While our coverage of the recently concluded Dallas International Film Festival centered on feature-length films as well as shorts–the former including documentarian Steve James’ The Interrupters (SHOOTonline, 4/1)–there was also some spot fare of note related to the event, namely a promo campaign directed by Scott Rice of Synthetic Pictures, bicoastal and Austin, for TM Advertising, Dallas.
“The Love Of Film Is In The Air,” a centerpiece spot for the campaign of the same title, opens on a man seated on a playground swing, rocking back and forth with sheer delight. The camera then reveals that pushing him on the swing is a horror movie zombie reminiscent of a character from 28 Days Later.
The next slice of life is a woman peddling a bicycle through the park. Turns out she’s on a bike built for two, her passenger being a cowboy straight out of a black-and-white classic High Noon-style western.
Then we’re taken to the malt shop where a gal is sipping on one of two straws buried deep in a delicious frosty milkshake.
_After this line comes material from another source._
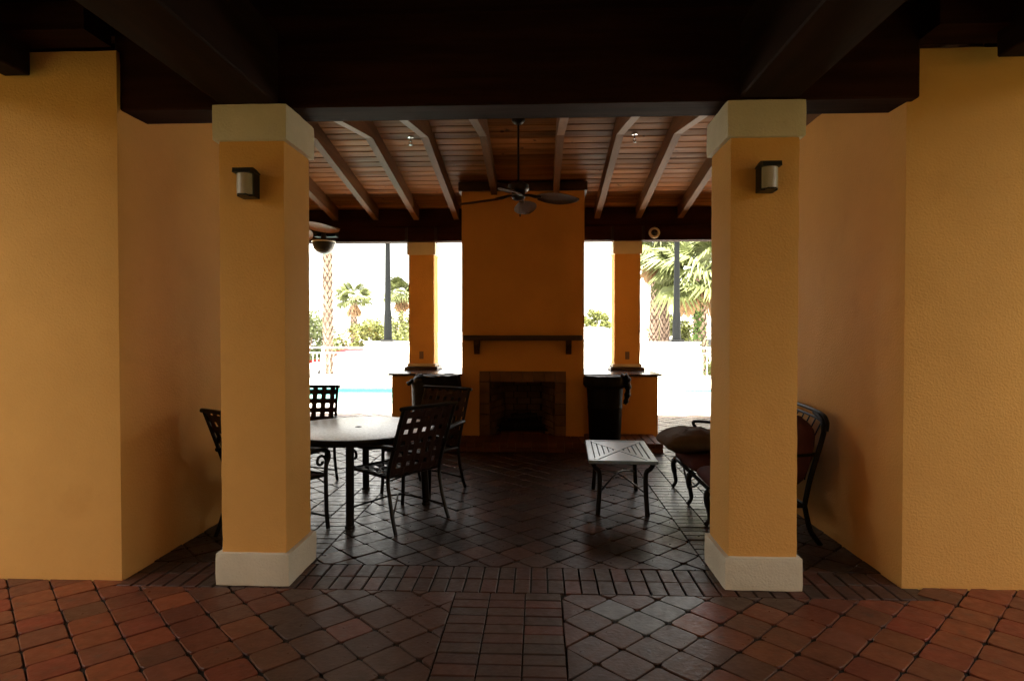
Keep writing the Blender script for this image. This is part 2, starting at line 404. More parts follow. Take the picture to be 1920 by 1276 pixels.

The pair of lips on the other straw belongs to a 1950s B-movie alien patterned after a character in Invaders from Mars.
And finally a man and woman walk through the park. She’s holding a flower undoubtedly presented to her by her male beau. This couple is clearly in love–that is, until the guy spots someone else not yet seen on camera. That third party is a contemporary war film bomb technician decked out in a protective suit, hearkening back not so far to a protagonist in the Oscar-winning The Hurt Locker. The original man abandons his girlfriend and take her flower so he can present it to the bomb expert.
A message appears on screen which simply reads, “The love of film is in the air,” serving as an invite for viewers to attend the festival and discover an iconic character of their own to relate to and enjoy. An end tag carries the dates for the Dallas International Film Festival along with a list of its corporate sponsors.
Jumping off the screen Each movie character appears to have stepped off the theater screen and into a slice-of-life spot vignette. The characters have a celluloid feel that makes them stand out in each promo scene.
Director Rice said that the campaign appealed to him on different levels. Beyond being attracted to the concept as a movie fan, he related, “The idea that we’d apply a film effect to the movie characters as if they’d just stepped off the screen and into our world was really exciting.”
Special effects makeup artist Meredith Johns and costume designer Lisa Barnes had the key tasks of modeling the cinematic-style zombie, bomb technician, cowboy and intergalactic alien. Post Asylum’s visual effects acumen was also brought to bear to achieve the desired effect.
And cinematographer J.P. Lipa shot with the RED camera to help blend the lines between reality and fiction on location in Austin.
Hal Dantzler, sr. VP/director of broadcast production at TM, said he had worked with Rice in the past and knew he could “take this slightly tongue-in-cheek creative and deliver it in a fresh, modern way. I was particularly impressed with the thought Scott put into how the footage would eventually cut together. The edit was a breeze.”
High bar “The Love Of Film Is In The Air” was one of six spots in the Dallas International Film Festival campaign, for which TM has set the creative bar quite high.
For example, last year Jeremy Bartel of Dallas-based Liberal Media Films, the production arm of editorial house charlieuniformtango, directed a Dallas Film Festival promo titled “The Talk,” which made its way to the short list of the Cannes Lions International Advertising Festival.
The TM-conceived “Talk” showed a couple seated at a restaurant table; she broaches the subject of commitment after their dating so many years. He interrupts her and stands up, becoming a pseudo-filmmaker as if he were directing a scene, instructing her to explore her inner motivation and feelings upon learning that her boyfriend is useless and will never commit to anything or anyone. He then sits back down and calls for “action” so that the scene will resume–it does, with her slapping him hard across the face and leaving.
The promo was part of the “When You Love Film, You Live Film” campaign for the 2010 Dallas Festival.